Gioiello eccentrico, Everything Everywhere All At Once (2022) è un film di cinefili che ha il merito di non rivelarsi esclusivamente per cinefili. Di certo è un tributo affettuoso alle componenti asiatiche presenti nel cinema americano degli anni Ottanta, qui valorizzate con uno slancio ed un’organicità assai rari tra gli autori citazionisti. Non indifferente per il risultato è l’umorismo dei suoi autori che sanno rendere l’eclettismo del film una forza narrativa e soprattutto ritmico-visiva.
In questo film Matrix (1999) corteggia e gioca con il genere wuxia, il cinema di Wong Kar-Wai, l’opera cinese, Ratatouille e la commedia hollywoodiana, diventando una delle strutture fondamentali nella vita di Evelyn Wong (Michelle Yeoh, splendida), immigrata cinese in America insoddisfatta del suo quotidiano.

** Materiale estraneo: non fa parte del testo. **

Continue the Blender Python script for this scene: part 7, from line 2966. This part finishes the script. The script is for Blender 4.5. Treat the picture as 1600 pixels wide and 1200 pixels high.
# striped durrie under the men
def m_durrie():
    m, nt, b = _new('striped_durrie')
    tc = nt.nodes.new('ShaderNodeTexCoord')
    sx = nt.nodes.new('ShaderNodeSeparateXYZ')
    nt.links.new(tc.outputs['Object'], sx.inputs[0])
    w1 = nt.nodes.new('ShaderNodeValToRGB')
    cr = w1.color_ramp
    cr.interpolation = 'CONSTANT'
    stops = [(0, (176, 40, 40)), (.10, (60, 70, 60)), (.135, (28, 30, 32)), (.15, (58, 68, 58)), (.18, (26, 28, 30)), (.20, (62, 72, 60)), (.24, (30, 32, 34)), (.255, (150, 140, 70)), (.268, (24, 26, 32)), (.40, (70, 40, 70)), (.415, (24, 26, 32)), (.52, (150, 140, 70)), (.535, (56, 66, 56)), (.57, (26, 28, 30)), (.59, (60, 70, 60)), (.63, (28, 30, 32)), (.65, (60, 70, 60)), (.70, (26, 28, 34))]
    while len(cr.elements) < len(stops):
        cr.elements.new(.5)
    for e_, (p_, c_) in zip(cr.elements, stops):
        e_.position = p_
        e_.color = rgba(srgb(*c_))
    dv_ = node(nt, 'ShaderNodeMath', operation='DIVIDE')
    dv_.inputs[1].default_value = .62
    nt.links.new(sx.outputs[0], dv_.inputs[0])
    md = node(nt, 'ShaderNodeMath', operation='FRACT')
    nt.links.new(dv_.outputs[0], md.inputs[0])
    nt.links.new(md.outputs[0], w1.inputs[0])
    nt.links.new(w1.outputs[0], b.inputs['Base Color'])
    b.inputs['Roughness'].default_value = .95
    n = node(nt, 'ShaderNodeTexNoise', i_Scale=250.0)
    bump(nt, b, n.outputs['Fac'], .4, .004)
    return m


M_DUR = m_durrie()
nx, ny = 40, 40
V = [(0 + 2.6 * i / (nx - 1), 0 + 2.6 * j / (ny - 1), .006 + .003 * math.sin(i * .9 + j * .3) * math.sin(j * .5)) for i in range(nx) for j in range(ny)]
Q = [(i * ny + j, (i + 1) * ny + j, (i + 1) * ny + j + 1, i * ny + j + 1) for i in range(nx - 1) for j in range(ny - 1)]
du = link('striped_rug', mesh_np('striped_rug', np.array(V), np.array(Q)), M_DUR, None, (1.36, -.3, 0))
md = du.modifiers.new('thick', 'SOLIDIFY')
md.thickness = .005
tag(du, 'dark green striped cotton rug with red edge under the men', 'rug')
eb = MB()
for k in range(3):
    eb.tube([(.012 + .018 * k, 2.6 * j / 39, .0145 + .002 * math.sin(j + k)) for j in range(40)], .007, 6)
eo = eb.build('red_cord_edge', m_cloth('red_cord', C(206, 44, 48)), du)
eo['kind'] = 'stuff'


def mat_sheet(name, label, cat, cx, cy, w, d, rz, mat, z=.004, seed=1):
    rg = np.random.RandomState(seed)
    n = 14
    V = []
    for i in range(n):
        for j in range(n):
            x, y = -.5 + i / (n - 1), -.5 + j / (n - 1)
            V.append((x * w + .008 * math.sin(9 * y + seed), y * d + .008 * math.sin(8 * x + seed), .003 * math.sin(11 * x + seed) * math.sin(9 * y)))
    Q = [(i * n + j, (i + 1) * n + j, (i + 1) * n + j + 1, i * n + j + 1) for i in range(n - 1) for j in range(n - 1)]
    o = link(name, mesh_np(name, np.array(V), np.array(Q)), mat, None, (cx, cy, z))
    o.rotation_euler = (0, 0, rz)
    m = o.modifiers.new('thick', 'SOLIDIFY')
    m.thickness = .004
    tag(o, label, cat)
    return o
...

Il mite marito Waymond (Jonathan Ke Quan, uno dei piccoli eroi dei Goonies visto pure nel secondo Indiana Jones) vuole lasciarla, il contrasto con la figlia Joy (Stephanie Hsu) si acuisce e l’approvazione del padre (chiamato Gong Gong, cioè ‘nonno’, interpretato da James Hong che era il mago nero di Grosso guaio a Chinatown) rimane una delle urgenze più pressanti della sua vita.
Contattata da una versione alternativa di Waymond che vuole fermare la famigerata Jobu Tupaki, alter-ego della figlia e signora del Multiverso che sogna la distruzione propria e di Evelyn, la protagonista dovrà lottare per rappacificarsi con ogni possibile versione di sé stessa.
La bellezza del film, che nel suo lato di commedia realistica non presenta novità sostanziali rispetto a molte altre pellicole sulla famiglia, sta proprio nell’elemento fantascientifico che rinnova e valorizza quello psicologico. Visto come un ritratto di donna, EEAAO eccelle nel portare alle estreme conseguenze un dato più che realistico: il pensiero volto a come sarebbe stata la nostra vita in ambienti e circostanze diversi, alle infinite possibilità della mente, dell’anima, dei talenti.
Se lo si prende invece come una fantasia della protagonista, Evelyn risulta vincitrice proprio perché ha potuto visualizzare tutte le sue varianti e così facendo le ha vissute, ne ha assorbito i punti di forza attraverso un grande senso icastico e immaginifico, tornando in armonia con sé stessa e gli altri. Uscendo dal proprio tunnel, lei porta con sé la figlia che era ferma nella volontà di scomparire e di estinguersi, in una personale ricerca di un Nirvana che si mostra fin da subito come un buco nero racchiuso in una everything bagel (trovata geniale).
Inoltre, bello e poetico è il modo in cui il montaggio (inteso in senso visivo e sonoro) ci fa passare di mondo in mondo mostrando tutte le vite di Evelyn, facendo vedere le modifiche e i rimandi delle sue vicissitudini, azioni ed emozioni, le quali cambiano contesto, forma e tono ma non sostanza, come delle onde rifratte nello spostamento tra dimensioni diverse.
Senza dubbio è un film originale con attori strepitosi, con una tecnica ed una struttura che gli danno potenza e memorabilità. L’unico tratto inutile sembra essere la scelta di aver reso la figlia Joy omosessuale, visto che non c’è una seria ragione narrativa perché lei debba esserlo. La sua sessualità non aggiunge niente al personaggio i cui fulcri sono la mancanza di uno scopo nella vita e la profonda, lacerante insicurezza: questa nota dolente, fin troppo diffusa nei nostri tempi, è molto più grave ed importante di qualsiasi gusto lei possa avere sul piano sentimentale.